Following the death of producer Ismail Merchant, the last of the idiosyncratic films he made with James Ivory is a disappointing end to a long-stranding cinematic partnership that had become synonymous with modern melodrama. As with the best of their long list of films, The White Countess is peopled with rich characters in the midst of complicated relationships, romantic, social and political. The world they inhabit, 1930s Shanghai during the Sino-Japanese War in this case, is handsomely presented and evocative. The men won’t talk and the women won’t stop and someone will play tennis. Disappointments and misunderstandings battle yearnings and repressions. Unfortunately, as with more than a few of their thirty-odd collaborations, attention to detail is everywhere but in the story.
Currently drawing huge crowds to The Gate theatre in Dublin, Ralph Fiennes plays a retired American diplomat named Todd Jackson who left the government service when his family were killed in a house fire that left him blind. Having taken to shuffling through the shebeens of Shanghai, drinking his cares away, he befriends Mr. Matsuda (Hiroyuki Sanada), a mysterious Japanese man who warns him that a war is coming.
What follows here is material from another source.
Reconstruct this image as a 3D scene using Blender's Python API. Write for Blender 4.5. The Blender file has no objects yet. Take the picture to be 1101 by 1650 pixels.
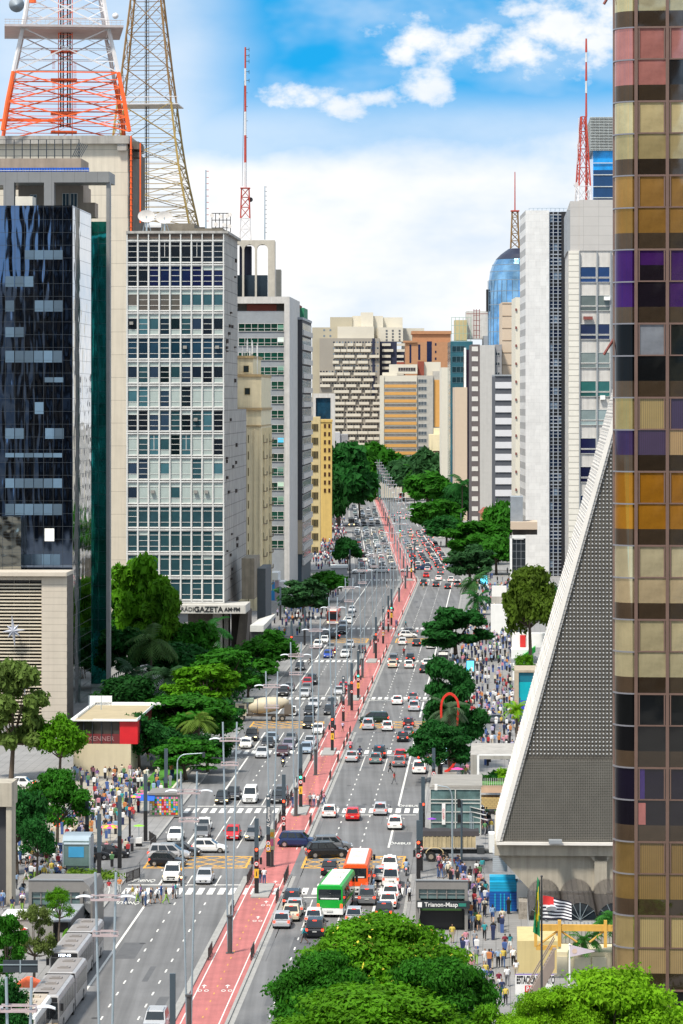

One night, Jackson overhears a conversation in a bar involving the Countess Sofia Belinsky (Natasha Richardson), once a Russian royal who supports her exiled family by working as an escort girl. Later, he asks her to come on board as the hostess in his new bar, which he calls The White Countess in her honour. The club is a huge success, full every night of jazz-loving revellers and trendy revolutionaries. But Jackson finds himself romantically drawn to the Countess, and knows that he cannot act on his emotions. As a woman who no longer has to sell herself for money thanks to his attention, she’s just about ga-ga over him but likewise torn by some awful emotional trauma that just too terrible to even think about but probably involves her nasty family.
With a screenplay by Remains of the Day writer, novelist Kazuo Ishiguro, photography from ace cinematographer Christopher Doyle and an excellent cast including Richardson’s mother and aunt, Vanessa and Lynn Redgrave, the film had lots of potential, sadly never realised. The story drags, meandering around in flashback while waiting for something to happen. The ruminations of the characters become annoying and the monotony of the soap-opera formula becomes overwhelming. Fragments of story are picked up, turned over and dropped again in a careful manner, like slow-motion fidgeting.
Early on in the process of thinking up his dream, making it happen and losing it all again, Jackson says he wants the titular nightclub to be a place of elegance and charm that strikes the perfect note, “somewhere between the erotic and the tragic, like a woman.” In my scribbled notes there are four exclamation marks of emphasis alongside this transcribed snippet of dialogue, the full stop at the bottom of the last one breaking the paper. This thigh-endangering chatter is notable not only for it’s ponderous, novelised nothingness, but for being the last reaction, positive or negative, this monumentally boring film evoked. There was plenty more wandering inanity, lots of it heavily accented and awfully important-sounding but somewhere between the lovely animated insert and the peculiarly bloodless rain of Japanese bombs, I found myself having tuned out. I spent the last twenty five minutes thinking about lunch and the last fifteen eating it.